▶ Stated exercise: Below is a listing; reproduce each line of it exactly.

▶ Data segment:
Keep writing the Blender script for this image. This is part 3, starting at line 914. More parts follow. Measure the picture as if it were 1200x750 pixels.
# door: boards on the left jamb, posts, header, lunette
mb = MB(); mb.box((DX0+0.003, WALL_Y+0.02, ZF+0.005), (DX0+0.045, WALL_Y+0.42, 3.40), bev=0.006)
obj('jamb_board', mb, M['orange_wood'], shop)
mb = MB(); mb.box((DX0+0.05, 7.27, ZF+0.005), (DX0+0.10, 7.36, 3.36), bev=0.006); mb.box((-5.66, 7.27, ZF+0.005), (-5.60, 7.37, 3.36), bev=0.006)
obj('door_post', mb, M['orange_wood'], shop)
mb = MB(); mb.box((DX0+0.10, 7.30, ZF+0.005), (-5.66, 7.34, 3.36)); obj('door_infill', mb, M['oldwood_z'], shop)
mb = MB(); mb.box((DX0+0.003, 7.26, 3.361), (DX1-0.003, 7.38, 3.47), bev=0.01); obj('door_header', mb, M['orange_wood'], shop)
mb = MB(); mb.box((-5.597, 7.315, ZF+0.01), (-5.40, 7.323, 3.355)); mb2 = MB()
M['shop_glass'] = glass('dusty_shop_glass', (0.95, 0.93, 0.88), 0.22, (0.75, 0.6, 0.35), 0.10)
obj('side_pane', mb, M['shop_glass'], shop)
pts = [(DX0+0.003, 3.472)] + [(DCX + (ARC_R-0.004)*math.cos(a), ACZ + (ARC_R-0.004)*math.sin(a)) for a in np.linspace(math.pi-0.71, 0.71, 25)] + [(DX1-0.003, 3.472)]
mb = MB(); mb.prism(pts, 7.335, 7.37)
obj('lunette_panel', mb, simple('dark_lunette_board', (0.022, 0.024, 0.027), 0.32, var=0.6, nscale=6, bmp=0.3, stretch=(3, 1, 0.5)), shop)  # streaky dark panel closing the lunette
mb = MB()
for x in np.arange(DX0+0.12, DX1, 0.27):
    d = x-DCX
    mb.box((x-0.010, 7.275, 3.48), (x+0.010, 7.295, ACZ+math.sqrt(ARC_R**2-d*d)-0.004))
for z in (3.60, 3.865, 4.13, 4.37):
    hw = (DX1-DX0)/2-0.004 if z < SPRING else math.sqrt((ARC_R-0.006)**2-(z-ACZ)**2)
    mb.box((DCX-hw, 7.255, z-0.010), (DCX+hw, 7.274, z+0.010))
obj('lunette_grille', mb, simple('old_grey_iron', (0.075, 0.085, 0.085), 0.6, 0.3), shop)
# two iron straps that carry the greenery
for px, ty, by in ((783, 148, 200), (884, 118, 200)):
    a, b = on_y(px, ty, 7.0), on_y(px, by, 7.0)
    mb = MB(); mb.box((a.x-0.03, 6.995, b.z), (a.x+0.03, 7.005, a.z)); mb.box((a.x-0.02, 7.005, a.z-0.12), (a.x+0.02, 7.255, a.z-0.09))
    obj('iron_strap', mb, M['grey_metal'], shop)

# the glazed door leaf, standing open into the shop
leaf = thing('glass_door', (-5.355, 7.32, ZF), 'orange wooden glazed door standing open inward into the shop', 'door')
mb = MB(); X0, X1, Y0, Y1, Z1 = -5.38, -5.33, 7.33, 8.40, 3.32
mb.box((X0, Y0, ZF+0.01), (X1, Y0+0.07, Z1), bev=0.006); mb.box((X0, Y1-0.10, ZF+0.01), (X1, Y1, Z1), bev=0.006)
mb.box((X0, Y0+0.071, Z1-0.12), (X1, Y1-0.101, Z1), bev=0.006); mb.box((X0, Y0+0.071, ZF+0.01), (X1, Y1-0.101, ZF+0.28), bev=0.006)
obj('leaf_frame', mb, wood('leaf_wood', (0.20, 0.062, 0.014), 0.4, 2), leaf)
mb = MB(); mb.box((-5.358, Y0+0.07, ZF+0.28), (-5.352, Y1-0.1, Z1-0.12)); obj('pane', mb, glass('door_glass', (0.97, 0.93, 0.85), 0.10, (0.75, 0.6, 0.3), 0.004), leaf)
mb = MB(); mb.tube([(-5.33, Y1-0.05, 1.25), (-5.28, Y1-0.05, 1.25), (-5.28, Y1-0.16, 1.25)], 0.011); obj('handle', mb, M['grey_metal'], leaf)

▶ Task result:
Keep writing the Blender script for this image. This is part 3, starting at line 914. More parts follow. Measure the picture as if it were 1200x750 pixels.
# door: boards on the left jamb, posts, header, lunette
mb = MB(); mb.box((DX0+0.003, WALL_Y+0.02, ZF+0.005), (DX0+0.045, WALL_Y+0.42, 3.40), bev=0.006)
obj('jamb_board', mb, M['orange_wood'], shop)
mb = MB(); mb.box((DX0+0.05, 7.27, ZF+0.005), (DX0+0.10, 7.36, 3.36), bev=0.006); mb.box((-5.66, 7.27, ZF+0.005), (-5.60, 7.37, 3.36), bev=0.006)
obj('door_post', mb, M['orange_wood'], shop)
mb = MB(); mb.box((DX0+0.10, 7.30, ZF+0.005), (-5.66, 7.34, 3.36)); obj('door_infill', mb, M['oldwood_z'], shop)
mb = MB(); mb.box((DX0+0.003, 7.26, 3.361), (DX1-0.003, 7.38, 3.47), bev=0.01); obj('door_header', mb, M['orange_wood'], shop)
mb = MB(); mb.box((-5.597, 7.315, ZF+0.01), (-5.40, 7.323, 3.355)); mb2 = MB()
M['shop_glass'] = glass('dusty_shop_glass', (0.95, 0.93, 0.88), 0.22, (0.75, 0.6, 0.35), 0.10)
obj('side_pane', mb, M['shop_glass'], shop)
pts = [(DX0+0.003, 3.472)] + [(DCX + (ARC_R-0.004)*math.cos(a), ACZ + (ARC_R-0.004)*math.sin(a)) for a in np.linspace(math.pi-0.71, 0.71, 25)] + [(DX1-0.003, 3.472)]
mb = MB(); mb.prism(pts, 7.335, 7.37)
obj('lunette_panel', mb, simple('dark_lunette_board', (0.022, 0.024, 0.027), 0.32, var=0.6, nscale=6, bmp=0.3, stretch=(3, 1, 0.5)), shop)  # streaky dark panel closing the lunette
mb = MB()
for x in np.arange(DX0+0.12, DX1, 0.27):
    d = x-DCX
    mb.box((x-0.010, 7.275, 3.48), (x+0.010, 7.295, ACZ+math.sqrt(ARC_R**2-d*d)-0.004))
for z in (3.60, 3.865, 4.13, 4.37):
    hw = (DX1-DX0)/2-0.004 if z < SPRING else math.sqrt((ARC_R-0.006)**2-(z-ACZ)**2)
    mb.box((DCX-hw, 7.255, z-0.010), (DCX+hw, 7.274, z+0.010))
obj('lunette_grille', mb, simple('old_grey_iron', (0.075, 0.085, 0.085), 0.6, 0.3), shop)
# two iron straps that carry the greenery
for px, ty, by in ((783, 148, 200), (884, 118, 200)):
    a, b = on_y(px, ty, 7.0), on_y(px, by, 7.0)
    mb = MB(); mb.box((a.x-0.03, 6.995, b.z), (a.x+0.03, 7.005, a.z)); mb.box((a.x-0.02, 7.005, a.z-0.12), (a.x+0.02, 7.255, a.z-0.09))
    obj('iron_strap', mb, M['grey_metal'], shop)

# the glazed door leaf, standing open into the shop
leaf = thing('glass_door', (-5.355, 7.32, ZF), 'orange wooden glazed door standing open inward into the shop', 'door')
mb = MB(); X0, X1, Y0, Y1, Z1 = -5.38, -5.33, 7.33, 8.40, 3.32
mb.box((X0, Y0, ZF+0.01), (X1, Y0+0.07, Z1), bev=0.006); mb.box((X0, Y1-0.10, ZF+0.01), (X1, Y1, Z1), bev=0.006)
mb.box((X0, Y0+0.071, Z1-0.12), (X1, Y1-0.101, Z1), bev=0.006); mb.box((X0, Y0+0.071, ZF+0.01), (X1, Y1-0.101, ZF+0.28), bev=0.006)
obj('leaf_frame', mb, wood('leaf_wood', (0.20, 0.062, 0.014), 0.4, 2), leaf)
mb = MB(); mb.box((-5.358, Y0+0.07, ZF+0.28), (-5.352, Y1-0.1, Z1-0.12)); obj('pane', mb, glass('door_glass', (0.97, 0.93, 0.85), 0.10, (0.75, 0.6, 0.3), 0.004), leaf)
mb = MB(); mb.tube([(-5.33, Y1-0.05, 1.25), (-5.28, Y1-0.05, 1.25), (-5.28, Y1-0.16, 1.25)], 0.011); obj('handle', mb, M['grey_metal'], leaf)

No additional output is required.